Jean Sénac, le poète solaire au pays des ombres

Il est des figures que l’histoire relègue aux marges et que la littérature, par éclairs, ramène au cœur de la mémoire. Jean Sénac est de celles-là. Poète incandescent, solaire, mais toujours poursuivi par l’ombre, il incarne l’Algérie dans ses contradictions les plus profondes : l’exaltation de la liberté, la douleur des blessures coloniales, l’espérance d’une jeunesse avide de lumière, mais aussi la solitude d’un homme en décalage avec son temps. Né à Béni Saf en 1926, mort assassiné à Alger en 1973 dans des circonstances jamais éclaircies, Sénac reste une énigme et une promesse inachevée, une voix qui continue de hanter la conscience algérienne.

Son écriture fut d’abord un cri de révolte contre les humiliations du colonialisme. Très tôt, il choisit le camp des opprimés, mettant sa plume au service de l’Algérie insurgée. Contrairement à tant d’intellectuels de son temps qui oscillaient entre ambiguïtés et silences, Sénac s’affirma sans détour comme compagnon de lutte du peuple algérien. Sa poésie devient alors une arme :

« Ce pays où le sang nous unit / Je l’écris comme on aime ».

Il croyait en la force des mots pour sceller l’unité d’un peuple brisé, et son lyrisme flamboyant transcendait les slogans pour rejoindre la chair même de la liberté.

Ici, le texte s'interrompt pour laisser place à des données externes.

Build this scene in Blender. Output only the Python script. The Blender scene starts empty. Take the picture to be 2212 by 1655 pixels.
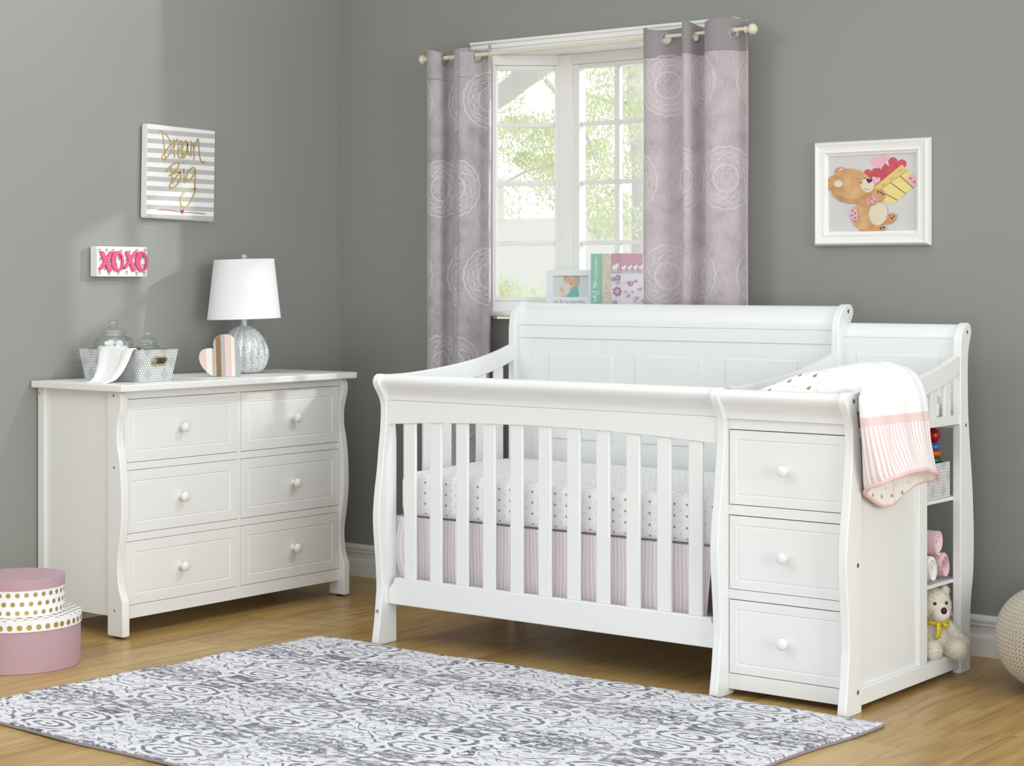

Mais derrière l’éclat du poète solaire se cache l’ombre des blessures intimes. Jean Sénac était un homme qui portait en lui la marginalité comme une seconde peau. Son homosexualité, dans une société marquée par le conservatisme et la méfiance, fit de lui une figure à la fois célébrée et rejetée. Dans ses vers, il revendiquait ce droit à aimer sans masque :

« J’écris ton nom, ô mon pays de chair et de soleil, / J’y ajoute le visage de l’homme que j’aime ».

Cette vérité assumée dans ses poèmes contrastait avec le silence qui pesait sur sa vie publique. Ce corps qu’il chantait avec ferveur fut aussi la source d’un isolement cruel, dans un pays qu’il aimait avec une fidélité rare, mais qui refusa d’embrasser sa différence.

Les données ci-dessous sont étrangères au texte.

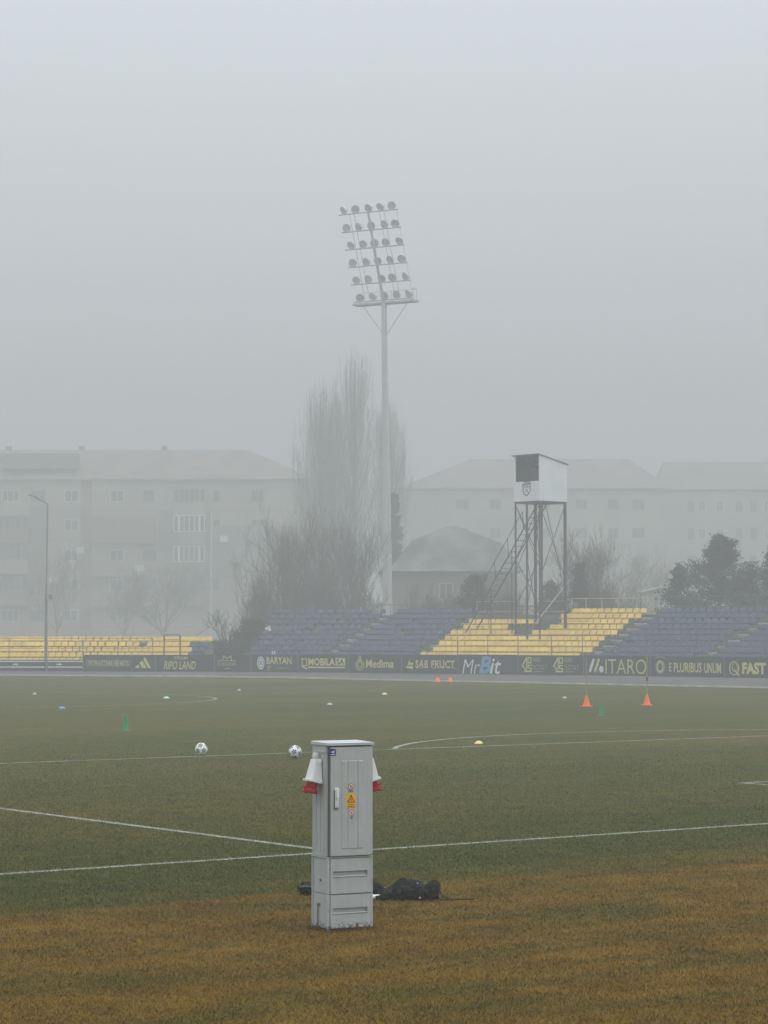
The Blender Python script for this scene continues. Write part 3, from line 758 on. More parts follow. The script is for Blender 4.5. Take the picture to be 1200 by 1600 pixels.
# door with pressed ribs: grooves are real gaps between raised panels
dm = MB(); g0 = ZD + .006; g1 = ZT - .012
dm.box((CW / 2 + .006, -.004, (g0 + g1) / 2), (CW - .03, .022, g1 - g0))
door = dm.build('door', M['cab'], cab, bevel=.003)
rb_ = MB()
for a, b in ((.265, .385), (.405, .60), (.62, .73)):
    x0, x1 = a * CW + .01, b * CW + .01; rb_.hull([(x0, -.0152, g0 + .05), (x1, -.0152, g0 + .05), (x1, -.0152, g1 - .1), (x0, -.0152, g1 - .1)], [(x0 + .003, -.0195, g0 + .056), (x1 - .003, -.0195, g0 + .056), (x1 - .003, -.0195, g1 - .106), (x0 + .003, -.0195, g1 - .106)])
rb_.build('moulding', M['cab'], door)
gl = MB(); gl.box((.0105, -.006, (g0 + g1) / 2), (.006, .012, g1 - g0)); gl.box((CW / 2, -.004, g1 + .004), (CW - .04, .012, .006)); gl.build('door_gap', M['cabd'], cab)
# handle
hm = MB(); hxp = .158 * CW + .006; hz = .98
hm.box((hxp, -.022, hz - .0), (.03, .014, .145)); hm.box((hxp + .002, -.036, hz + .035), (.022, .018, .07)); hm.tube([(hxp + .002, -.034, hz + .0), (hxp + .004, -.034, hz - .06)], .008, 10)
hm.build('handle', M['white'], door, bevel=.006, bseg=3)
hm = MB(); hm.box((hxp - .0165, -.021, hz - .01), (.003, .013, .13)); hm.box((hxp, -.03, hz + .0), (.012, .012, .012)); hm.box((hxp, -.021, hz - .077), (.026, .014, .008)); hm.build('handle_shadow_strips', M['inkg'], door)  # grey strips paint shade beside and under the handle, plus a small front block
# stickers (coordinates: px of the photo, mapped on the door plane)
def dmap(off):
    def f(x, y, mi=0):
        fx = (x - 511.5) / (581.3 - 511.5) * CW; fz = (1455.5 - .055 * (x - 516) - y) / 211.0
        return (fx, off - .0006 * mi, fz)
    return f
fr_ = dmap(-.0155)
s = Print(fr_); s.rect(514.2, 1172.6, 523.2, 1183.6, 0); s.line(516.5, 1178.6, 521.5, 1175.6, 1.2, 1); s.line(516.5, 1176.2, 520.8, 1179.4, 1.1, 1); s.rect(515.6, 1180.8, 521.8, 1181.9, 1)
s.build('blue_sticker', [M['blue_st'], M['wprint']], door)
fr_ = dmap(-.0201)
s = Print(fr_); s.rect(538.6, 1240.6, 552.9, 1264, 0)
s.poly([(545.8, 1242.8), (552.2, 1255), (539.6, 1255)], 1); s.poly([(545.8, 1245.6), (550.2, 1253.8), (541.6, 1253.8)], 2); s.line(546.4, 1247.8, 545, 1251, 1.0, 3); s.line(545.0, 1250.6, 546.8, 1250.8, .9, 3); s.line(546.8, 1250.4, 545.6, 1253.2, .9, 3)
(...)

L’assassinat de Sénac, jamais élucidé, continue de jeter un voile sombre sur sa mémoire. On a parlé d’un crime politique, d’une vengeance intime, d’un règlement de comptes sordide. Mais au-delà des hypothèses, il y a cette évidence : la mort de Sénac symbolise le destin tragique d’une Algérie post-indépendance, tiraillée entre son idéal de liberté et ses réalités d’exclusion. Lui qui écrivait :

« Nous sommes nés pour la lumière / Et la lumière viendra »

n’a pas trouvé, de son vivant, l’Algérie fraternelle qu’il appelait de ses vœux.

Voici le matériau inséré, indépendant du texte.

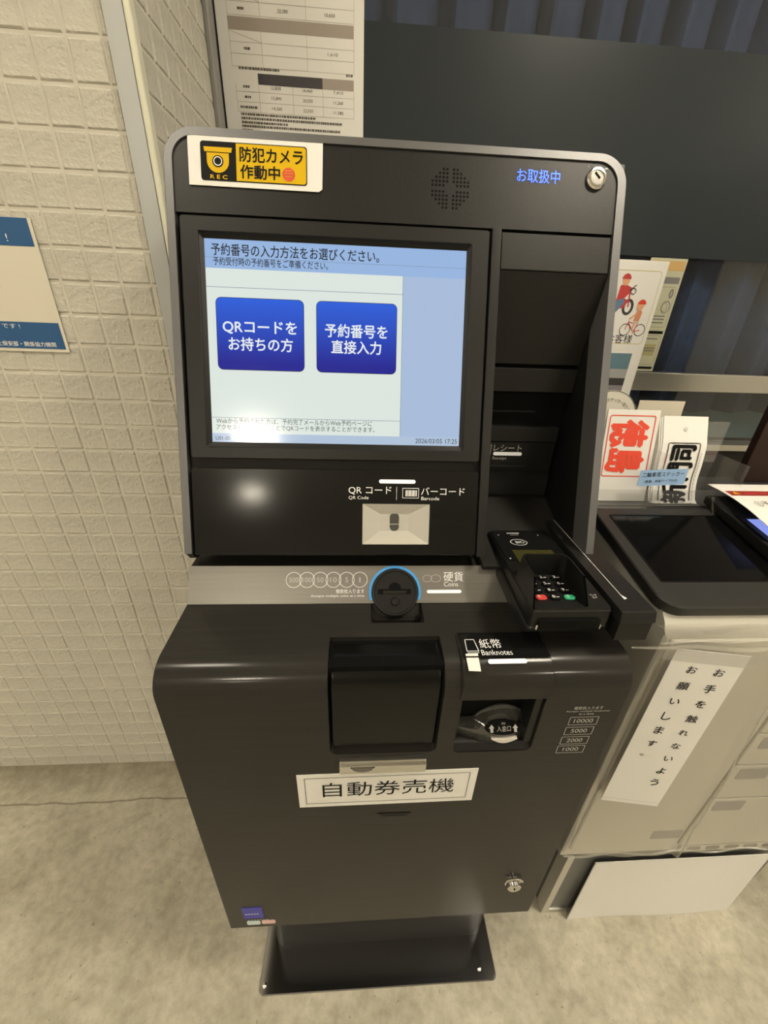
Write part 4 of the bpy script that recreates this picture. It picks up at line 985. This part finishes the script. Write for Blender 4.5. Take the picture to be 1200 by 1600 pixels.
# ---- sticker holder with two stacks
hd_ = thing('sticker_holder', (0.95, -0.10, 0.9980), 'clear acrylic rack with blue label holding port stickers on the kiosk', 'rack')
hb = bmesh.new(); add_box(hb, 0.800, 1.105, -0.135, -0.055, 0.9980, 1.0005); from_bm('rack_base', hb, 'acrylic', hd_)
box('rack_front', 0.800, 1.105, -0.1375, -0.135, 0.9980, 1.0340, 'acrylic', hd_)
box('rack_side', 0.9325, 0.9350, -0.135, -0.055, 1.0005, 1.105, 'acrylic', hd_)
box('rack_side', 1.1025, 1.1050, -0.135, -0.055, 1.0005, 1.085, 'acrylic', hd_)
box('rack_back', 0.800, 1.105, -0.057, -0.055, 1.0005, 1.150, 'acrylic', hd_)
slab('rack_foot', Plane((0, 0, 0.9985), (1, 0, 0), (0, 1, 0)), [(0.800, -0.163), (0.905, -0.163), (0.925, -0.138), (0.795, -0.138)], 0.0, 0.0015, 'acrylic_smoke', hd_)
LBL = Plane((0.902, -0.1400, 1.0610), (1, 0, 0.055), (0, 0.10, 1))
slab('holder_label', LBL, rrect(-0.014, 0.078, -0.016, 0.015, 0.003), 0.0, 0.0008, 'label_blue', hd_)
text('二輪車用ステッカー', LBL, -0.009, 0.072, 0.006, 'print_black', hd_, h=0.0095, d=0.0012)
text('(裏面、両面テープ付き)', LBL, -0.002, 0.063, -0.0075, 'print_black', hd_, h=0.0062, d=0.0012)
kb = thing('backing_card', (0.965, -0.060, 1.0005), 'plain tan card standing behind the black lettered stickers', 'card')
slab('sheet', Plane((0, -0.0625, 0), (1, 0, 0), (0, 0.05, 1)), R(0.938, 1.037, 1.000, 1.180), 0.0, 0.0016, 'kraft', kb)
kb2 = thing('backing_card', (0.86, -0.060, 1.0005), 'plain tan card standing behind the red lettered stickers', 'card')
slab('sheet', Plane((0, -0.0625, 0), (1, 0, 0), (0, 0.05, 1)), R(0.805, 0.928, 1.000, 1.172), 0.0, 0.0016, 'kraft', kb2)
# red stack
rs = thing('sticker_stack', (0.868, -0.12, 0.9985), 'stack of white stickers with red framed lettering in the rack', 'stickers', 'port sticker stacks')
RS = Plane((0.8290, -0.1180, 1.0020), (1, 0, 0), (0.0, 0.22, 1))
for k in range(3):
    slab('sticker', RS, R(0.0005 * k, 0.104 - 0.0006 * k, 0.0008 * k, 0.177 - 0.001 * k), -0.0012 * (k + 1), -0.0012 * k - 0.0002, 'paper', rs)
flats('border_line', RS, outline(rrect(0.006, 0.096, 0.050, 0.166, 0.004), 0.0018), 'ink_red', rs, d=0.0004)
text('徳島', RS, 0.0120, 0.0850, 0.1075, 'ink_red', rs, h=0.098, bold=0.055, rot=-90, d=0.0005)
# new port stack, curled at the foot
bs = thing('sticker_stack', (0.985, -0.12, 0.9985), 'stack of curled white stickers with black framed lettering in the rack', 'stickers', 'port sticker stacks')
class Curl:
    """bent sheet: u across, v up along the sheet"""
    def __init__(s, off=0.0): s.off = off
    def __call__(s, u, v, d=0.0):
        d += s.off
        k = max(0.0, 0.070 - v); t = max(0.0, v - 0.070)
        y = -0.1060 - 6.2 * k * k + 0.16 * t + 0.25 * max(0, v - 0.115)
        z = 1.0020 + max(0.0, v - 0.35 * k) * 0.94
        sl = Vector((0, -1, 0.25)).normalized()
        return Vector((0.944 + u * 0.98 + 0.10 * v * 0.0 - 0.0 + 0.035 * max(0, 0.05 - v) * (1 if u > 0.05 else 0.4), y, z)) + sl * d
def sheet_on(name, pl, u0, u1, v0, v1, material, parent, th=0.0007, n=16):
    bm = bmesh.new()
    A = [[pl(u, v0 + (v1 - v0) * j / n, 0) for j in range(n + 1)] for u in (u0, (u0 + u1) / 2, u1)]
    B = [[p + Vector((0, th, 0)) for p in r] for r in A]
    add_loft(bm, [A[0], A[1], A[2], B[2], B[1], B[0], A[0]], cap=False, closed=False)
    return from_bm(name, bm, material, parent, smooth=True)
for k in range(3):
    cu = Curl(-0.0016 * k); sheet_on('sticker', cu, 0.002 - 0.003 * k, 0.094 - 0.002 * k, 0.0, 0.172 - 0.002 * k, 'paper', bs)
cu = Curl(0.0007)
fr = rrect(0.014, 0.080, 0.008, 0.122, 0.003, 3)
pts = []
for a, b in zip(fr, fr[1:] + fr[:1]):
    nn = max(1, int(math.dist(a, b) / 0.008))
    for i in range(nn): pts.append((a[0] + (b[0] - a[0]) * i / nn, a[1] + (b[1] - a[1]) * i / nn))
flats('border_line', cu, outline(pts, 0.0016), 'print_black', bs, d=0.0006)
text('新門司', cu, 0.0200, 0.0720, 0.0650, 'print_black', bs, h=0.104, bold=0.05, rot=90, d=0.0007)
flats('small_print', cu, [R(0.0845, 0.0865, 0.02 + 0.006 * i, 0.0245 + 0.006 * i) for i in range(14)], 'print_grey', bs, d=0.0006)
flats('smudge', cu, [ellipse(0.048, 0.148, 0.004, 0.004, 12)], mat('smudge_grey', (0.52, 0.51, 0.50), 0.7).name, bs, d=0.0006)
# oval leaflet
ov = thing('oval_card', (0.88, -0.05, 1.15), 'grey oval card with curved writing behind the red lettered stickers', 'card')
OVP = Plane((0.8520, -0.0480, 1.1420), (1, 0, 0), (0, 0.04, 1))
slab('sheet', OVP, ellipse(0, 0, 0.058, 0.062, 40), 0.0, 0.0012, mat('oval_paper', (0.62, 0.60, 0.52), 0.4).name, ov)
flats('edge_line', OVP, ring_poly(0, 0, 0.057, 0.0009, 40, ry=0.061), 'print_black', ov, d=0.0016)
class Arc:
    def __call__(s, u, v, d=0.0):
        a = math.pi / 2 - u / 0.046; return OVP((0.044 + v) * math.cos(a), (0.044 + v) * math.sin(a), d)
text('ステッカー貼り方', Arc(), -0.012, 0.048, 0.0, 'print_black', ov, h=0.0075, d=0.0016)

# ---- paper sign and small device at the far right
dv = thing('small_terminal', (1.13, -0.22, 1.00), 'small black device with lit blue display under the paper sign', 'device')
prism('case', [(-0.33, 0.984), (-0.33, 1.004), (-0.17, 1.032), (-0.155, 1.033), (-0.155, 1.0175), (-0.172, 1.0150)], 1.020, 1.340, 'soft_black', dv, r=0.003)
DP = Plane((0, -0.33, 1.004), (1, 0, 0), (0, 0.16, 0.028))
rectf('display', DP, 1.036, 1.115, 0.050, 0.100, 'screen_lcd', dv, d=0.0010)
ring('display_edge', DP, rrect(1.026, 1.125, 0.040, 0.112, 0.003), rrect(1.036, 1.115, 0.050, 0.100, 0.001), 0.0, 0.003, 'gloss_black', dv)
sh = thing('paper_sign', (1.15, -0.20, 1.03), 'white paper sign with dark red band lying over the small device', 'sign')
SP = Plane((1.0180, -0.2920, 1.0320), (1, 0, 0), (0.03, 0.17, 0.006))
bm = bmesh.new(); nn = 10
lo = [[SP(u, 0.0 + 0.172 * j / nn, 0.006 * math.sin(math.pi * j / nn) + 0.004) for j in range(nn + 1)] for u in (0.0, 0.16, 0.32)]
hi = [[p + Vector((0, 0, 0.0008)) for p in r] for r in lo]
add_loft(bm, [lo[0], lo[1], lo[2], hi[2], hi[1], hi[0], lo[0]], cap=False, closed=False)
from_bm('sheet', bm, 'paper', sh, smooth=True)
class Bowed:
    def __call__(s, u, v, d=0.0): return SP(u, v, 0.006 * math.sin(math.pi * v / 0.172) + 0.0048 + d)
BP = Bowed()
flats('red_band', BP, [R(0.006 + 0.03 * i, 0.036 + 0.03 * i, 0.110, 0.132) for i in range(10)], 'banner_red', sh, d=0.0005)
flats('band_mark', BP, [[(0.014, 0.115), (0.028, 0.115), (0.019, 0.129)]], 'sticker_yellow', sh, d=0.0009)
flats('small_print', BP, [R(0.036 + 0.0075 * i, 0.041 + 0.0075 * i, 0.1175, 0.1215) for i in range(30)], 'sticker_red', sh, d=0.0009)
text('①予約証', BP, 0.026, 0.085, 0.076, 'print_brown', sh, h=0.020, d=0.0006)
flats('small_print', BP, [R(0.036, 0.160, 0.052, 0.0535), R(0.070, 0.078, 0.018, 0.030), R(0.082, 0.100, 0.018, 0.026)], 'print_grey', sh, d=0.0006)
st = thing('sign_stand', (1.03, -0.19, 1.0), 'bent clear stand holding up the paper sign', 'stand')
tube('stand_leg', [(1.019, -0.190, 1.003), (1.022, -0.170, 1.036)], 0.0022, 'acrylic_smoke', st)
tube('stand_leg', [(1.019, -0.190, 1.003), (1.075, -0.190, 1.006)], 0.0022, 'acrylic_smoke', st)
# dark brown board at the right edge
tag(box('partition_board', 1.243, 1.70, 0.0, 0.018, 0.998, 1.75, 'brown_board', r=0.003), 'tall dark brown board standing at the right end of the kiosk', 'board')
# scrap of tape sticking out beside the header
bm = bmesh.new(); add_loft(bm, [[(0.7035, -0.168, 1.478), (0.7150, -0.160, 1.476), (0.7110, -0.162, 1.455), (0.7035, -0.170, 1.447)], [(0.7035, -0.1672, 1.478), (0.7150, -0.1592, 1.476), (0.7110, -0.1612, 1.455), (0.7035, -0.1692, 1.447)]])
tag(from_bm('tape_scrap', bm, 'paper'), 'scrap of whitish tape sticking out beside the machine header', 'tape')

bpy.data.objects.remove(_fo, do_unlink=True); bpy.data.curves.remove(_fc)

Et pourtant, cinquante ans après, sa poésie continue d’irradier. Elle parle aux jeunes générations d’Algérie comme d’ailleurs, leur rappelant qu’aimer et écrire sont deux actes de résistance. Elle éclaire la nuit des désillusions par la force de ses images solaires. Elle donne à voir une Algérie possible, où l’exigence de justice se conjugue à la liberté du corps et de l’esprit. Sénac reste l’un des rares à avoir fait cohabiter dans une même phrase la sensualité charnelle et l’élan patriotique, la volupté et la lutte.

On se souvient de lui comme du « poète solaire ». Mais ce soleil n’était pas celui de l’évidence heureuse. C’était un soleil arraché aux ténèbres, un éclat fragile qu’il fallait protéger des vents de haine. Sénac savait que la lumière ne s’apprécie que dans la traversée des ombres. Et son œuvre, comme sa vie, nous enseigne que l’Algérie, pour rester fidèle à ses enfants, doit apprendre à accueillir toutes ses différences, même celles qui dérangent. Sa poésie est une invitation à ne pas céder aux cloisons, à refuser les exclusions, à embrasser la pluralité de l’être.

Jean Sénac n’est pas seulement un poète algérien, il est le miroir ardent d’une nation qui cherche encore à concilier ses promesses et ses douleurs. Dans ses vers résonne une vérité simple et brutale :

« Le soleil se lève aussi pour les vaincus / Et nul ne peut éteindre sa brûlure ».

Aujourd’hui encore, son chant demeure un viatique : aimer, écrire, lutter, et ne jamais céder aux ténèbres.